Youngest PVC 2nd Lt Arun Khetarpal

Arun Khetarpal was born in Pune, Maharashtra on 14 October 1950. His father Lt Col (later Brigadier) M. L. Khetarpal was a Corps Of Engineers officer serving in the Indian Army and his family traced a long history of military service. He joined the National Defence Academy in June 1967. He belonged to Foxtrot Squadron and was the Squadron Cadet Captain on the 38th Course. Later on, he went to join the Indian Military Academy and was commissioned into the 17 Poona Horse in June 1971.

Battle of Basantar, 1971

During the Indo-Pakistan War of 1971, the 17 Poona Horse was assigned to the command of the 47th Infantry Brigade of the Indian Army.

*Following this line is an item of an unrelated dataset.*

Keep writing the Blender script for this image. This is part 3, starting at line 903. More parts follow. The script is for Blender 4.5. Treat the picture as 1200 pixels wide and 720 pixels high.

Through the duration of the conflict, the 47th Brigade saw action in the Shakargarh sector in the Battle of Basantar.

On 15th December, the brigade had captured its objective, although, it was filled with extensive mines by the enemy, preventing deployment of tanks of Poona Horse. The engineers unit had cleared the mines halfway when the Indian troops noticed alarming activity of the enemy armour asking for air support. At this critical situation, the 17 Poona Horse decided to push through the minefield.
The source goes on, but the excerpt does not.